Universities are facing many challenges: shrinking budgets, rapidly evolving information technologies, growing data volumes, multidisciplinary science requirements, and high student expectations. Most faculty and researchers would prefer to focus on teaching and doing science rather than setting up computer systems. These changes are upending traditional approaches to accessing and using data and software;

Unidata has been providing data services to the atmospheric sciences community for more than a quarter century. However, Unidata's products and services must evolve to support modern approaches to research and education. After years of hype and ambiguity, cloud computing technologies have matured. Their promise is now being realized in many areas of commerce, science, and education, bringing the benefits of virtualized and elastic remote services to infrastructure, software, computation, and data. Cloud environments can reduce the amount of time and money spent to procure, install, and maintain new hardware and software, reduce costs through resource pooling and shared infrastructure, and provide greater security. Cloud services aimed at providing any resource, at any time, from any place, using any device are increasingly being embraced by all types of organizations. NOAA, NASA, and other federal science agencies are establishing cloud computing services. Universities are no exception; the University of Washington, University of Illinois, Cornell University, and George Washington University are some of the universities that have already set up cloud services for scientific and academic computing.
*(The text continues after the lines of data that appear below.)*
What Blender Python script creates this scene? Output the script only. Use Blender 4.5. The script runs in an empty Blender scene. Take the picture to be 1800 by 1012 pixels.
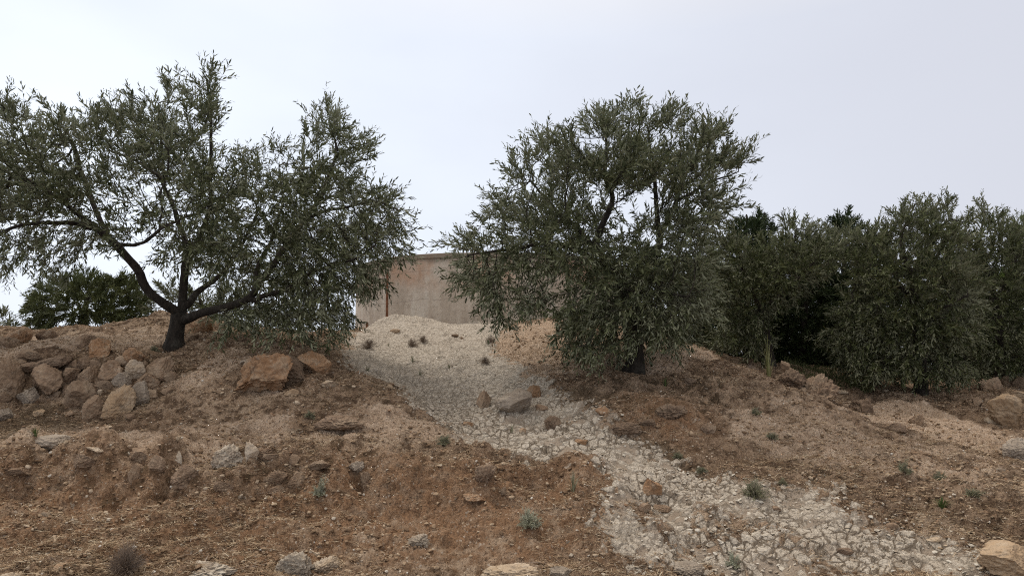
import bpy, math, random
import numpy as np
from mathutils import Vector

random.seed(7)
RNG = np.random.default_rng(11)
scene = bpy.context.scene
COL = scene.collection

# ------------------------------------------------------------------ camera
EYE = 1.6
HORIZON = 650.0
F = 1300.0
PITCH = math.atan((HORIZON - 506.0) / F)
cam_d = bpy.data.cameras.new("camera")
cam = bpy.data.objects.new("camera", cam_d)
COL.objects.link(cam)
cam_d.sensor_width = 36.0
cam_d.lens = 36.0 * F / 1800.0
cam_d.clip_start = 0.05
cam_d.clip_end = 2000.0
cam.location = (0, 0, EYE)
cam.rotation_euler = (math.pi / 2 + PITCH, 0, 0)
scene.camera = cam

# ------------------------------------------------------------------ sky
SUN_EL, SUN_AZ = math.radians(62), math.radians(-50)      # azimuth clockwise from +Y
world = bpy.data.worlds.new("World")
scene.world = world
world.use_nodes = True
wt = world.node_tree
wt.nodes.clear()


def N(t, kind, **kw):
    n = t.nodes.new(kind)
    for k, v in kw.items():
        setattr(n, k, v)
    return n


out = N(wt, 'ShaderNodeOutputWorld')
bg = N(wt, 'ShaderNodeBackground')
bg.inputs['Strength'].default_value = 0.1
sky = N(wt, 'ShaderNodeTexSky', sky_type='NISHITA', sun_disc=False)
sky.sun_elevation = SUN_EL
sky.sun_rotation = SUN_AZ
tc = N(wt, 'ShaderNodeTexCoord')
mp = N(wt, 'ShaderNodeMapping')
mp.inputs['Scale'].default_value = (1.0, 1.0, 2.4)
mp.inputs['Location'].default_value = (0.35, 0.2, 0.1)
cl = N(wt, 'ShaderNodeTexNoise')
cl.inputs['Scale'].default_value = 1.6
cl.inputs['Detail'].default_value = 5
cl.inputs['Roughness'].default_value = 0.45
cr = N(wt, 'ShaderNodeValToRGB')
cr.color_ramp.elements[0].position = 0.3
cr.color_ramp.elements[0].color = (6.4, 6.8, 7.7, 1)
cr.color_ramp.elements[1].position = 0.72
cr.color_ramp.elements[1].color = (8.3, 8.8, 9.6, 1)
# the cloud sheet is thinner (brighter) to the left of the hill and heavier to the right
sx = N(wt, 'ShaderNodeSeparateXYZ')
mr = N(wt, 'ShaderNodeMapRange')
mr.inputs['From Min'].default_value = -0.15
mr.inputs['From Max'].default_value = 0.6
mr.inputs['To Min'].default_value = 0.0
mr.inputs['To Max'].default_value = 1.0
mxc = N(wt, 'ShaderNodeMix', data_type='RGBA')
mxc.inputs['B'].default_value = (5.85, 5.98, 6.6, 1)
mx = N(wt, 'ShaderNodeMix', data_type='RGBA')
mx.inputs['Factor'].default_value = 0.93
L = wt.links.new
L(tc.outputs['Generated'], mp.inputs['Vector'])
L(mp.outputs['Vector'], cl.inputs['Vector'])
L(cl.outputs['Fac'], cr.inputs['Fac'])
L(tc.outputs['Generated'], sx.inputs['Vector'])
L(sx.outputs['X'], mr.inputs['Value'])
L(mr.outputs['Result'], mxc.inputs['Factor'])
L(cr.outputs['Color'], mxc.inputs['A'])
L(sky.outputs['Color'], mx.inputs['A'])
# the unseen sky overhead is tinted warm to warm the light below
mrz = N(wt, 'ShaderNodeMapRange')
mrz.inputs['From Min'].default_value = 0.42
mrz.inputs['From Max'].default_value = 0.75
mxz = N(wt, 'ShaderNodeMix', data_type='RGBA')
mxz.inputs['B'].default_value = (9.9, 8.9, 7.7, 1)
L(sx.outputs['Z'], mrz.inputs['Value'])
L(mrz.outputs['Result'], mxz.inputs['Factor'])
L(mxc.outputs['Result'], mxz.inputs['A'])
L(mxz.outputs['Result'], mx.inputs['B'])
L(mx.outputs['Result'], bg.inputs['Color'])
L(bg.outputs['Background'], out.inputs['Surface'])

sun_d = bpy.data.lights.new("sun", 'SUN')
sun_d.energy = 1.5
sun_d.angle = math.radians(12)
sun_d.color = (1.0, 0.95, 0.88)
sun = bpy.data.objects.new("sun", sun_d)
COL.objects.link(sun)
sd = Vector((math.sin(SUN_AZ) * math.cos(SUN_EL), math.cos(SUN_AZ) * math.cos(SUN_EL), math.sin(SUN_EL)))
sun.rotation_euler = (-sd).to_track_quat('-Z', 'Y').to_euler()
sun.location = (0, 0, 30)

vs = scene.view_settings
vs.view_transform = 'Standard'
vs.look = 'None'
vs.exposure = 0.3
vs.gamma = 1.0
vs.use_curve_mapping = False
scene.render.engine = 'CYCLES'
scene.cycles.max_bounces = 6
scene.cycles.diffuse_bounces = 3
scene.cycles.use_denoising = False
scene.cycles.filter_width = 1.1

# ------------------------------------------------------------------ helpers
CP, SP = math.cos(PITCH), math.sin(PITCH)


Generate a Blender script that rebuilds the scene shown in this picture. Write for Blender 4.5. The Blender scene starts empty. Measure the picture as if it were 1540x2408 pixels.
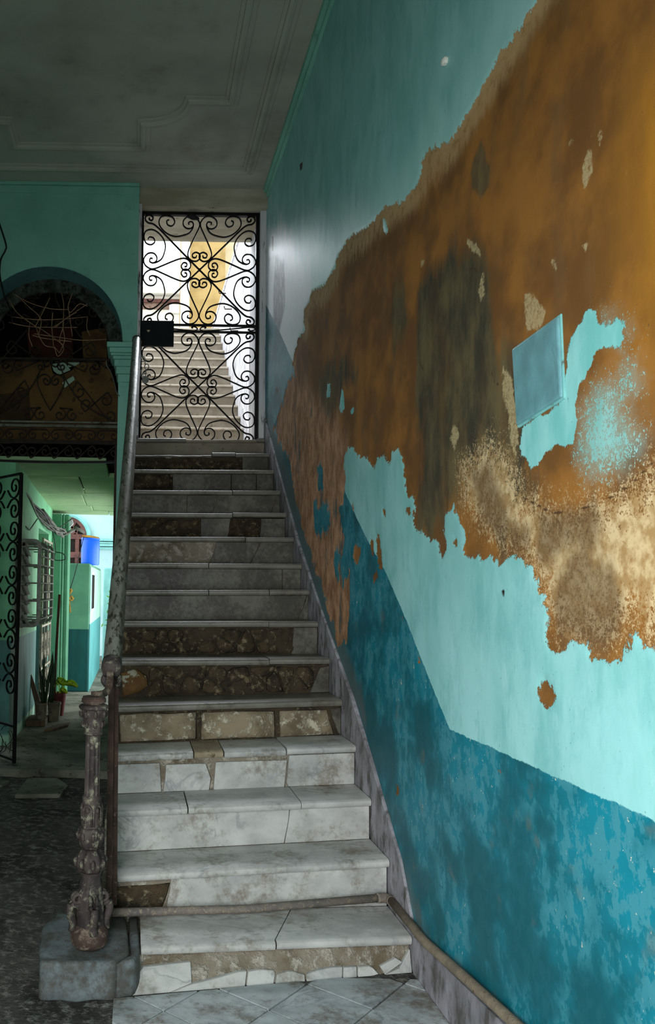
import bpy, bmesh, math, random
import numpy as np
from mathutils import Vector, Matrix, noise as mnoise
random.seed(7)
SC = bpy.context.scene
COL = SC.collection

# ------------------------------------------------------------------ camera
F, YAW, PIT, ROL, XP, YP, EYE = 1909.0, -.0036, .062, .0169, 316.3, 1262.5, 1.53
_f = np.array([math.sin(YAW)*math.cos(PIT), math.cos(YAW)*math.cos(PIT), math.sin(PIT)])
_r = np.array([math.cos(YAW), -math.sin(YAW), 0.0]); _u = np.cross(_r, _f)
_R = _r*math.cos(ROL)+_u*math.sin(ROL); _U = -_r*math.sin(ROL)+_u*math.cos(ROL)
cam = bpy.data.cameras.new('camera'); cam_ob = bpy.data.objects.new('camera', cam); COL.objects.link(cam_ob)
cam.sensor_fit = 'AUTO'; cam.sensor_width = 36.0; cam.lens = 36.0*F/2408
cam.shift_x = (770-XP)/2408; cam.shift_y = (YP-1204)/2408
cam.clip_start = .05; cam.clip_end = 200
cam_ob.matrix_world = Matrix(((_R[0], _U[0], -_f[0], 0), (_R[1], _U[1], -_f[1], 0), (_R[2], _U[2], -_f[2], EYE), (0, 0, 0, 1)))
SC.camera = cam_ob

# ------------------------------------------------------------------ light
SC.view_settings.view_transform = 'Standard'; SC.view_settings.look = 'None'
SC.view_settings.gamma = 1.0; SC.view_settings.use_curve_mapping = False
SC.view_settings.exposure = 0.0
W = bpy.data.worlds.new('sky'); SC.world = W; W.use_nodes = True
bg = W.node_tree.nodes['Background']; bg.inputs[0].default_value = (.86, .93, 1.0, 1); bg.inputs[1].default_value = 3.0

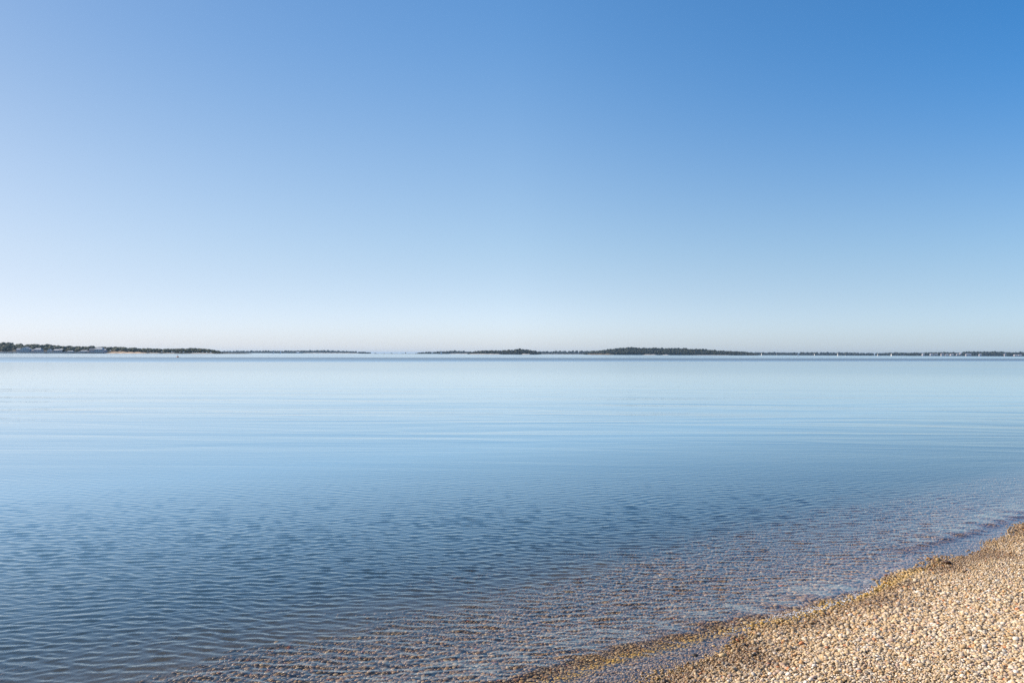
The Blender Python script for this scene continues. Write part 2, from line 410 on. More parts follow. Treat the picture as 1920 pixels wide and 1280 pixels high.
swell = math_n(nt, 'MULTIPLY', swell, math_n(nt, 'ADD', math_n(nt, 'MULTIPLY', band(12, 24, 34, 62), 0.85), math_n(nt, 'MULTIPLY', band(12, 26, 120, 170), 0.10)))
big = math_n(nt, 'MULTIPLY', noise((0.12, 0.4, 1), 6, 0.62, 1.3), 2.2)
ruf = math_n(nt, 'MULTIPLY', big, math_n(nt, 'ADD', band(200, 372, 374, 396, Ya), math_n(nt, 'MULTIPLY', band(590, 605, 640, 655, Ya), 0.5)))
far_h = math_n(nt, 'MULTIPLY', noise((0.02, 0.07, 1), 6, 0.6, 5.3), 0.55)
far_h = math_n(nt, 'MULTIPLY', far_h, band(396, 440, 30000, 40000, Ya))
hh = fine_h
for q in (mid_h, swell): hh = math_n(nt, 'ADD', hh, q)
bp = N(nt, 'ShaderNodeBump', Strength=1.0, Distance=1.0); L(nt, hh, bp.inputs['Height'])
# unresolved wavelets far out act as a rougher mirror; wind patches rougher still
pn = ramp(nt, noise((0.010, 0.030, 1), 4, 0.6, 2.2), [(0.42, (0, 0, 0)), (0.62, (1, 1, 1))])
rg = math_n(nt, 'ADD', 0.015, math_n(nt, 'MULTIPLY', band(14, 90, 30000, 40000), 0.085))
ruff = math_n(nt, 'MULTIPLY', band(185, 235, 380, 392, Ya), math_n(nt, 'ADD', 0.65, math_n(nt, 'MULTIPLY', noise((0.02, 0.09, 1), 4, 0.6, 4.4), 0.6)))
rg = math_n(nt, 'ADD', rg, math_n(nt, 'MULTIPLY', math_n(nt, 'ADD', ruff, math_n(nt, 'MULTIPLY', band(590, 605, 640, 655, Ya), 0.35)), 0.40))
rg = math_n(nt, 'ADD', rg, math_n(nt, 'MULTIPLY', math_n(nt, 'MULTIPLY', pn, band(40, 120, 30000, 40000)), 0.02))
gl = N(nt, 'ShaderNodeBsdfGlossy'); gl.inputs['Color'].default_value = (0.96, 1.0, 1.0, 1); L(nt, rg, gl.inputs['Roughness']); L(nt, bp.outputs[0], gl.inputs['Normal'])
tr = N(nt, 'ShaderNodeBsdfTransparent'); tr.inputs[0].default_value = (0.97, 0.96, 0.95, 1)
# Schlick reflectance, the same from above and from below
dt = nt.nodes.new('ShaderNodeVectorMath'); dt.operation = 'DOT_PRODUCT'; L(nt, bp.outputs[0], dt.inputs[0]); L(nt, geo.outputs['Incoming'], dt.inputs[1])
# facets of rougher water lean to the eye: mean cosine grows with the slope variance
al_ = math_n(nt, 'MULTIPLY', rg, rg)
c0 = math_n(nt, 'SQRT', math_n(nt, 'ADD', math_n(nt, 'MULTIPLY', dt.outputs['Value'], dt.outputs['Value']), math_n(nt, 'MULTIPLY', al_, al_)))
c1 = math_n(nt, 'SUBTRACT', 1.0, c0, clamp=True)
fr = math_n(nt, 'ADD', 0.02, math_n(nt, 'MULTIPLY', 0.98, math_n(nt, 'POWER', c1, 4.1)), clamp=True)
# silt and plankton scatter some light back where the water is deep
tb = N(nt, 'ShaderNodeVertexColor', layer_name='Col'); df = N(nt, 'ShaderNodeBsdfDiffuse'); df.inputs[0].default_value = (0.15, 0.32, 0.455, 1)
tm = N(nt, 'ShaderNodeMixShader'); sc_ = N(nt, 'ShaderNodeSeparateColor'); L(nt, tb.outputs[0], sc_.inputs[0])
off_ = math_n(nt, 'DIVIDE', math_n(nt, 'SUBTRACT', Yc, 150.0), 150.0, clamp=True)
L(nt, math_n(nt, 'MULTIPLY', sc_.outputs[0], math_n(nt, 'SUBTRACT', 0.92, math_n(nt, 'MULTIPLY', off_, 0.55))), tm.inputs[0]); L(nt, tr.outputs[0], tm.inputs[1]); L(nt, df.outputs[0], tm.inputs[2])
mx = N(nt, 'ShaderNodeMixShader'); L(nt, fr, mx.inputs[0]); L(nt, tm.outputs[0], mx.inputs[1]); L(nt, gl.outputs[0], mx.inputs[2])
L(nt, mx.outputs[0], out.inputs['Surface'])
va = N(nt, 'ShaderNodeVolumeAbsorption', Color=(0.52, 0.57, 0.60, 1), Density=0.95)
L(nt, va.outputs[0], out.inputs['Volume'])
o = link('water', mesh_np('water', np.stack([WX, WY, Zw], -1).reshape(-1, 3), Q, m_w, True, np.repeat((np.clip((-s_ - 1.9) / 7.5, 0, 1)).reshape(-1, 1), 3, 1)))
tag(o, kind='structure', label='calm blue bay water with fine ripples')

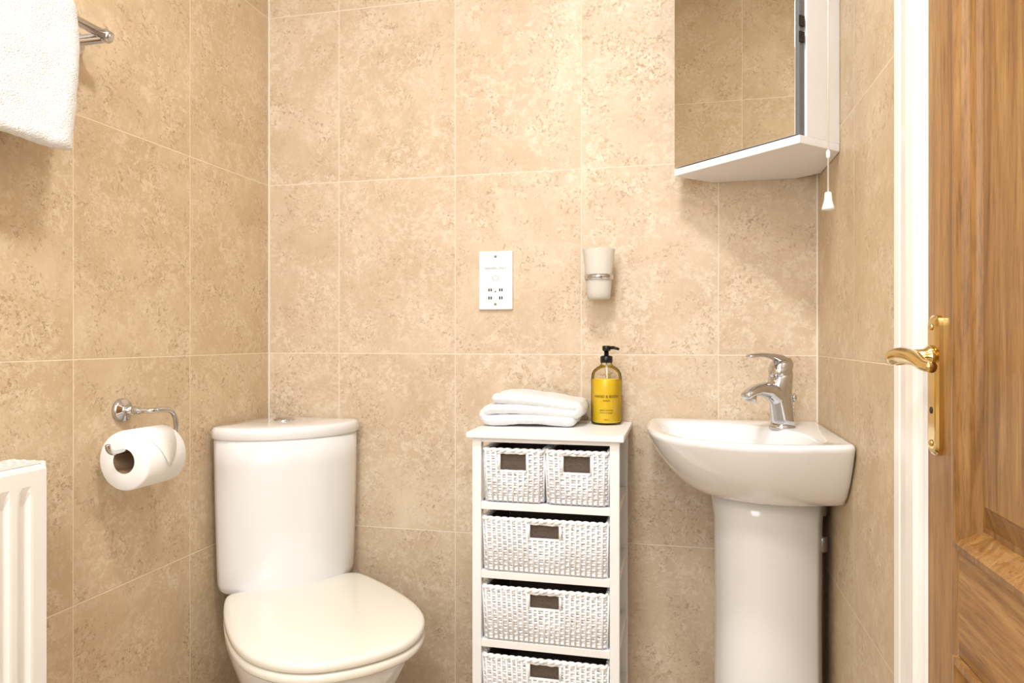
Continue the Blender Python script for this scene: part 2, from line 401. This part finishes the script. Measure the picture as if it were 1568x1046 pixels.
# tap
tap=empty('basin_mixer_tap',(.212,1.61,.852))
ta=Vector((-S2,-S2,0)); t0=Vector((.212,1.61,.850))
def tp(a,z,b_=0): 
    p=t0+ta*a+Vector((S2,-S2,0))*b_; return (p.x,p.y,t0.z+z)
lathe('base_ring',[(.027,0),(.027,.004),(.0245,.008),(.024,.009)],tp(0,0),M_chrome,parent=tap,seg=32)
def sweep(name,secs,m,parent,n=24):
    rs=[]
    for (a,z,hw,hh,dx,dz) in secs:
        rs.append([tp(a+hh*math.sin(2*math.pi*i/n)*dx,z+hh*math.sin(2*math.pi*i/n)*dz,hw*math.cos(2*math.pi*i/n)) for i in range(n)])
    return loft(name,rs,m,parent=parent)
sweep('body',[(-.002,.006,.0245,.0245,1,0),(-.001,.02,.0235,.024,1,0),(.003,.045,.0215,.025,1,-.05),(.007,.068,.0215,.027,1,-.15),(.007,.09,.0235,.0275,1,-.25),(.006,.108,.0245,.027,1,-.3),(.005,.117,.0235,.025,1,-.3),(.005,.119,.020,.020,1,-.3)],M_chrome,tap)
sweep('cartridge_dome',[(.006,.113,.0225,.024,1,-.3),(.005,.127,.0245,.0265,1,-.25),(.003,.139,.023,.025,1,-.18),(.0,.148,.017,.018,1,-.12),(-.002,.152,.007,.008,1,-.1)],M_chrome,tap)
sweep('spout',[(-.005,.050,.019,.029,-.3,1),(.02,.072,.019,.024,-.2,1),(.05,.084,.0175,.016,0,1),(.08,.085,.016,.012,.1,1),(.10,.080,.015,.010,.3,.95),(.112,.074,.0135,.009,.6,.8),(.116,.070,.010,.006,.7,.7)],M_chrome,tap)
lathe('aerator',[(.0115,0),(.0115,-.014),(.009,-.0145)],tp(.099,.076),M_chrome,parent=tap,seg=20)
sweep('lever',[(-.016,.138,.016,.011,0,1),(.01,.149,.017,.009,0,1),(.04,.155,.0135,.006,0,1),(.07,.157,.012,.0048,0,1),(.10,.155,.011,.0045,0,1),(.108,.154,.006,.002,0,1)],M_chrome,tap)
tube('popup_rod',[tp(-.038,-.002),tp(-.038,.06)],.0022,M_chrome,8,tap)
lathe('popup_knob',[(.003,-.008),(.006,-.004),(.007,0),(.006,.005),(.002,.008)],tp(-.038,.064),M_chrome,parent=tap,seg=14)

# ------------------------------------------------------------------ mirror cabinet
CB0=1.408; CB1=2.08; cab=empty('mirror_corner_cabinet',BA(.17,0,CB0))
hw=.164; fr=.288
def cpoly(a_f,hw_,z,g=.001): 
    return [BA(a_f,-hw_,z),BA(a_f,hw_,z),BA(hw_+g,hw_,z),BA(.035,.033,z),BA(.035,-.033,z),BA(hw_+g,-hw_,z)]
def prism(name,p0,p1,m,parent,b=0):
    n=len(p0); vs=p0+p1; fs=[tuple(range(n)),tuple(range(n,2*n))]+[(i,(i+1)%n,n+(i+1)%n,n+i) for i in range(n)]
    o_=obj(name,vs,fs,m,parent=parent)
    if b: bev(o_,b,2)
    return o_
prism('base_panel',cpoly(fr,hw,CB0),cpoly(fr,hw,CB0+.016),M_cab,cab,.0015)
prism('carcass',cpoly(fr-.022,hw-.0005,CB0+.016),cpoly(fr-.022,hw-.0005,CB1-.016),M_cab,cab)
prism('top_panel',cpoly(fr,hw,CB1-.016),cpoly(fr,hw,CB1),M_cab,cab,.0015)
def slab(name,a0,a1,b0,b1,z0,z1,m,parent,bevel=0):
    return prism(name,[BA(a0,b0,z0),BA(a1,b0,z0),BA(a1,b1,z0),BA(a0,b1,z0)],[BA(a0,b0,z1),BA(a1,b0,z1),BA(a1,b1,z1),BA(a0,b1,z1)],m,parent,bevel)
slab('door_backing',fr-.018,fr-.005,-hw+.001,hw-.004,CB0+.018,CB1-.018,M_grey,cab)
slab('mirror_door',fr-.005,fr,-hw+.001,hw-.010,CB0+.018,CB1-.018,M_mirror,cab,.0012)
for z in (1.60,1.63,1.78): slab('hinge_plate',fr-.016,fr-.003,hw-.004,hw-.001,z,z+.02,M_black,cab)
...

Given this trend and the enormous potential of cloud-based services, we propose to gradually augment Unidata's products and services to align with the cloud-computing paradigm. Specifically, we will work to establish a community-based development environment that supports the creation and use of software services to build end-to-end data workflows. The design will encourage the creation of services that can be broken into small, independent chunks that provide simple capabilities. Chunks could be used individually to perform a task, or chained into simple or elaborate workflows. The services we envision will be loosely coupled to meet user needs rather than tightly coupled into a monolithic system. The services will be portable, allowing their use in researchers' own cloud-based computing environments. In this talk, I will present a vision for Unidata's future that will provide a transformative community platform for collaborative development and an array of innovative data services to our users. Through these efforts, Unidata will empower its users to tackle multidisciplinary grand challenge problems, develop the profession's human capacity, and transform the conduct of science.